To say that Cutelaba and Jacoby have put on a show would be an understatement. These two warriors battled over three rounds, and the fight could have gone either way and no one would say a word about the decision. In the end, one judge had it for Cutelaba, the other one for Jacoby, while the third one scored the match as a draw. As a result, the match ended as a split draw.

BJ Penn vs. Caol Uni 2 – UFC 41

Scorecards: 48-46 (Penn); 47-48 (Uno); 48-48

The first bout between these two ended with Penn knocking out Uni in just 11 seconds at UFC 34 in 2001. But the two would meet each other once again at UFC 41, in a fight that ended as a split draw. Though the popular opinion is that Penn was a better fighter that night, the numbers were really close.

Frankie Edgar vs. Gray Maynard – UFC 125

Scorecards: 47-47; 48-46 (Edgar); 46-48 (Maynard)

Edgar vs. Maynard 2 will go down in history as one of the most iconic fights in the history of the sport. The fight was going back and forth right from the opening second, and the two nearly finished each other on multiple occasions over the five rounds. All three judges scored the fight differently and neither fighter was declared a winner.

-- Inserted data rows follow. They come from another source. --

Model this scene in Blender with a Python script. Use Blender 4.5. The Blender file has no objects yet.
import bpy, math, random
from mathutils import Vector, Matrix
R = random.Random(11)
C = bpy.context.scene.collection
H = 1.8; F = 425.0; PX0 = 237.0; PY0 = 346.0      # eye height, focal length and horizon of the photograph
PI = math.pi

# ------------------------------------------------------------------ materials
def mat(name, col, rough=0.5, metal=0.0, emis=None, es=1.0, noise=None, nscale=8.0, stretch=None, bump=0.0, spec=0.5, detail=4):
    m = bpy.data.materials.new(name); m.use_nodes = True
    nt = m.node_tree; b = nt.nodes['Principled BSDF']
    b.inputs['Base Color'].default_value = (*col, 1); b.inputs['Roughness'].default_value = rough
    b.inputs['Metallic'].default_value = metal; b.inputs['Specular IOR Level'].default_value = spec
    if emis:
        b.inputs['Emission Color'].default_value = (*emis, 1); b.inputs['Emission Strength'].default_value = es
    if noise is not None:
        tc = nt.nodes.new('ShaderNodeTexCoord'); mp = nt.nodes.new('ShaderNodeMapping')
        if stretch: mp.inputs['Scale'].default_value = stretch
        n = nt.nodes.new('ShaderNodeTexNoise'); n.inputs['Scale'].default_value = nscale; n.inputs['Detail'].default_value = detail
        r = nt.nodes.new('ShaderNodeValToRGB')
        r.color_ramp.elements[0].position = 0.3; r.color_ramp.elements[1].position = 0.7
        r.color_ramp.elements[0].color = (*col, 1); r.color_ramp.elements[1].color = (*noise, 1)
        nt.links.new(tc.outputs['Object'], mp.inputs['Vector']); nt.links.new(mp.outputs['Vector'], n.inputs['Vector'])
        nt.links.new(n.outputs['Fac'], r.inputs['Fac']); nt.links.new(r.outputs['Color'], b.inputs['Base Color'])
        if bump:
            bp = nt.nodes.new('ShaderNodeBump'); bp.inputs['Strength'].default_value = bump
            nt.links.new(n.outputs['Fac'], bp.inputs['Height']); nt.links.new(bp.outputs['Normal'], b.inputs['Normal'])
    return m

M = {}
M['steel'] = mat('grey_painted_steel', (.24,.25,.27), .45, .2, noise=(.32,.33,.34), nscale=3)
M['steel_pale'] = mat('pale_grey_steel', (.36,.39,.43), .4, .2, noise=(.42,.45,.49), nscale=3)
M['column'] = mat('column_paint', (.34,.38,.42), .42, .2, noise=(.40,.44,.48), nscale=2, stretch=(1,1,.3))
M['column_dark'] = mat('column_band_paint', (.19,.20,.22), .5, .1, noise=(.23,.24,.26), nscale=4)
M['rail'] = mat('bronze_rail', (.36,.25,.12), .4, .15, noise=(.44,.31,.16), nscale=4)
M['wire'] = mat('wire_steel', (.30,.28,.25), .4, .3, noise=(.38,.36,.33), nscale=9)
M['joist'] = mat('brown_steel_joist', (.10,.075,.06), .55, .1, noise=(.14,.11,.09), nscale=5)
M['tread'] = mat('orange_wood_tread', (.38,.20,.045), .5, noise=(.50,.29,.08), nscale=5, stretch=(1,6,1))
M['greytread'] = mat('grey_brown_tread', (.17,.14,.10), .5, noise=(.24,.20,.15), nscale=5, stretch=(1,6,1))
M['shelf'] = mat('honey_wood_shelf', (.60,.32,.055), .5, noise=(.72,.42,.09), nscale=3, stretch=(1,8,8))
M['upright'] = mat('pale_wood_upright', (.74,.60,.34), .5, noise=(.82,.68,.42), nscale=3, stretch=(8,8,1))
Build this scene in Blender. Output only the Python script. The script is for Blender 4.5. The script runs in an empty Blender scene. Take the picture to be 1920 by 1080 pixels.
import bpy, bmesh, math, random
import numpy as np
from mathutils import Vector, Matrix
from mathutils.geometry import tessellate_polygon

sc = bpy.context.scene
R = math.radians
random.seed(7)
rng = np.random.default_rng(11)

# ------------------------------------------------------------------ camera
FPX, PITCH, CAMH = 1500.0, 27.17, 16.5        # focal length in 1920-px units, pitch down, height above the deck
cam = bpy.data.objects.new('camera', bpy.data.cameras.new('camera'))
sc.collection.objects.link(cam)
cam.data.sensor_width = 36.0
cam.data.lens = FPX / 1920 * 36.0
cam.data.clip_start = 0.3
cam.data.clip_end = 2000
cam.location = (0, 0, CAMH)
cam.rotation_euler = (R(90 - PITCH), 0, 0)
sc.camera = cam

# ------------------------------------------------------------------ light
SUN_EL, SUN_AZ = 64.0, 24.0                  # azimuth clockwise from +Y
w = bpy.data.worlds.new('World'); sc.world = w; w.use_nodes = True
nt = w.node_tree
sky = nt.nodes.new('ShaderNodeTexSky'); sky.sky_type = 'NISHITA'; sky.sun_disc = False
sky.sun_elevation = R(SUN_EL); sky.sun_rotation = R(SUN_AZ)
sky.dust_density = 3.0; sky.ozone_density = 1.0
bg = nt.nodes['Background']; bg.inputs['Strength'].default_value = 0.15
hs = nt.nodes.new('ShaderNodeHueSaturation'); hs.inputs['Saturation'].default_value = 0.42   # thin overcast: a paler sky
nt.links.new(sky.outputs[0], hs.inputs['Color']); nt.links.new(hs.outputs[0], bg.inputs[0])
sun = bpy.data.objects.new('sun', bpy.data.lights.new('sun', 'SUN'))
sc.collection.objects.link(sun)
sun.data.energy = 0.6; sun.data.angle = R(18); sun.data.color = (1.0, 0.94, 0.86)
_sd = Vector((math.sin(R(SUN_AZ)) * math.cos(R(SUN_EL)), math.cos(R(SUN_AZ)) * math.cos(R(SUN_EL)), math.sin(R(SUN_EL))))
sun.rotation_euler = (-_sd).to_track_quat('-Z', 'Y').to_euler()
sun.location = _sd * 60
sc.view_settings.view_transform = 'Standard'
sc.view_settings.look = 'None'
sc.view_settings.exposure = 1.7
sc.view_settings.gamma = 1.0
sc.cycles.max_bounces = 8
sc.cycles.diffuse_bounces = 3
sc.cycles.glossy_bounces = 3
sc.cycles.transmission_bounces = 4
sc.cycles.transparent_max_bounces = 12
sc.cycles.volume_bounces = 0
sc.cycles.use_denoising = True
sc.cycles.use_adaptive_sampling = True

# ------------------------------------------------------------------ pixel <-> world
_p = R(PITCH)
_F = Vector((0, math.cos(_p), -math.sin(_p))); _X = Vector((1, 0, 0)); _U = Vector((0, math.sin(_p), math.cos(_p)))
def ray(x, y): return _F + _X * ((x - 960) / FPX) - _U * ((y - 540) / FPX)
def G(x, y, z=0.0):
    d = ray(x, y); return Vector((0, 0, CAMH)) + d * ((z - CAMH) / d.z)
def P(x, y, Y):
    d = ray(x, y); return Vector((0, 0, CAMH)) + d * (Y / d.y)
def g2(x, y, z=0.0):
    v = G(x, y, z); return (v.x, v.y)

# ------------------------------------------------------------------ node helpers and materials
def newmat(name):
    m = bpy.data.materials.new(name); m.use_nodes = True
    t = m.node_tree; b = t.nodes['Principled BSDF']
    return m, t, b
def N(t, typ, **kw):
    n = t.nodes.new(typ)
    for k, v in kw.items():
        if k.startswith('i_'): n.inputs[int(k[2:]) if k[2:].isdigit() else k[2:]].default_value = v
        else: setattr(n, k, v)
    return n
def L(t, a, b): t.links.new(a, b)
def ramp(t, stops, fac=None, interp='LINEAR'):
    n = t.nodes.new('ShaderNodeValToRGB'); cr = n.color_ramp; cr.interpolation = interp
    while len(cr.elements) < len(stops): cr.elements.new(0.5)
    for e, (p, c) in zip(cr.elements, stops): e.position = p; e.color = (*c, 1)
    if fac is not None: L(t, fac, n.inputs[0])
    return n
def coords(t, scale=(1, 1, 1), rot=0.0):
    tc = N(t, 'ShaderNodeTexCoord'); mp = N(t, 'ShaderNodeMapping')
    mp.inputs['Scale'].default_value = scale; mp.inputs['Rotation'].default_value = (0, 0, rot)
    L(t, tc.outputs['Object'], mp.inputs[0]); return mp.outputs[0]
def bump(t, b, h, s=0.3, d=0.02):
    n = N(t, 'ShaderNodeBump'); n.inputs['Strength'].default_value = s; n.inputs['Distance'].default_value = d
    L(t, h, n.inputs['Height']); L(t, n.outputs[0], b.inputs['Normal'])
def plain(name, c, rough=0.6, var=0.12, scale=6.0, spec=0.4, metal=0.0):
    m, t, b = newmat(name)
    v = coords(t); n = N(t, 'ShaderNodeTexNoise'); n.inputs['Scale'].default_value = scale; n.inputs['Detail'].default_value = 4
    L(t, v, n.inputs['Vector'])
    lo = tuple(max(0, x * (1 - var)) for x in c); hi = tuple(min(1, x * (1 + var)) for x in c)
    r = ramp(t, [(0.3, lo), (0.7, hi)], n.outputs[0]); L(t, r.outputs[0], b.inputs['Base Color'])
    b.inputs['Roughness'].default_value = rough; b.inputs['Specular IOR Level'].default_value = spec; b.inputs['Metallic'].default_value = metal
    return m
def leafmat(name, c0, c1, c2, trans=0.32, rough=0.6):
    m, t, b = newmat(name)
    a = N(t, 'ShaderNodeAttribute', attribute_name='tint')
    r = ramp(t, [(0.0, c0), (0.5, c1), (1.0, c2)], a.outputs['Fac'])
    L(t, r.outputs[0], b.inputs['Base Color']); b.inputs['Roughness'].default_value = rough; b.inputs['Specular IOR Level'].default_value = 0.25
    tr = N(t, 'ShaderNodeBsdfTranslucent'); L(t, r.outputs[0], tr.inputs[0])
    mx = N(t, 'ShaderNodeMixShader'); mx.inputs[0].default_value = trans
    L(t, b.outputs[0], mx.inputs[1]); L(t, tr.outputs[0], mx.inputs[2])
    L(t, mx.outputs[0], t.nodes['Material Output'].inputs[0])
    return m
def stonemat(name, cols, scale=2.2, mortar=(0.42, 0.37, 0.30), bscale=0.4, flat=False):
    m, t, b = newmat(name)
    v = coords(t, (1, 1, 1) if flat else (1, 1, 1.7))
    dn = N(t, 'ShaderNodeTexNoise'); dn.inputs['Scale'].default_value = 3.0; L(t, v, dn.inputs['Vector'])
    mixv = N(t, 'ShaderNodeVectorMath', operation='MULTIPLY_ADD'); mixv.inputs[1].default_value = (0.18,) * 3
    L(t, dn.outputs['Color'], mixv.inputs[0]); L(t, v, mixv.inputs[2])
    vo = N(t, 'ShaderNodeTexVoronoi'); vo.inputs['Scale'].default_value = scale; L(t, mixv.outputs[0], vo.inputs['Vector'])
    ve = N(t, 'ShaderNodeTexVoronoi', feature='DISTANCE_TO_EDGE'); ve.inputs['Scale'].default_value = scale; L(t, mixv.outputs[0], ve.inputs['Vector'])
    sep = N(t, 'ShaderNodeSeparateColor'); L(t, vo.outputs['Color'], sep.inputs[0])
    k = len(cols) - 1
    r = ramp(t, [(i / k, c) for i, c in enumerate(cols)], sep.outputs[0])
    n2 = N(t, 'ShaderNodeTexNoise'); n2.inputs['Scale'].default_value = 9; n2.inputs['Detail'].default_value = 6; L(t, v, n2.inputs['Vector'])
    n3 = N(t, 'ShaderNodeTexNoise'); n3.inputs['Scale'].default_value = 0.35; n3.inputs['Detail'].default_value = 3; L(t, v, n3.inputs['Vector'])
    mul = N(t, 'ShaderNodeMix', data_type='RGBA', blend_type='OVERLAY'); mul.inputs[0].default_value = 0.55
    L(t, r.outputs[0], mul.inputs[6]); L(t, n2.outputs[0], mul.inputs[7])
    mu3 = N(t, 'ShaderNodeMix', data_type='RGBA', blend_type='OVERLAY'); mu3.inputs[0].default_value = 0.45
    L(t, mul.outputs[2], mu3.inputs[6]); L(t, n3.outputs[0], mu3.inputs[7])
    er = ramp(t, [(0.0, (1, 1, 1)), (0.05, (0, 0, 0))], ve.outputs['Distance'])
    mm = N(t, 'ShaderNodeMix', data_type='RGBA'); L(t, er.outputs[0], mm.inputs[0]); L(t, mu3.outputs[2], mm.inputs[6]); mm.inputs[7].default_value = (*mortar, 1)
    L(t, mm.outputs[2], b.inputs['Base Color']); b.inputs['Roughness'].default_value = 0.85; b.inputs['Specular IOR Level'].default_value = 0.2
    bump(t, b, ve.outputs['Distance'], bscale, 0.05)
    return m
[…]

Final thoughts on the majority draw in the UFC

Unlike in other mainstream sports, a draw is a rare outcome in modern MMA, especially in the UFC. But even when it happens, it is always good to know that there are different types of draws, with the “majority draw” being one of the most common draw outcomes.

Hopefully, this article helped you better understand how the majority and other types of draws work in the UFC.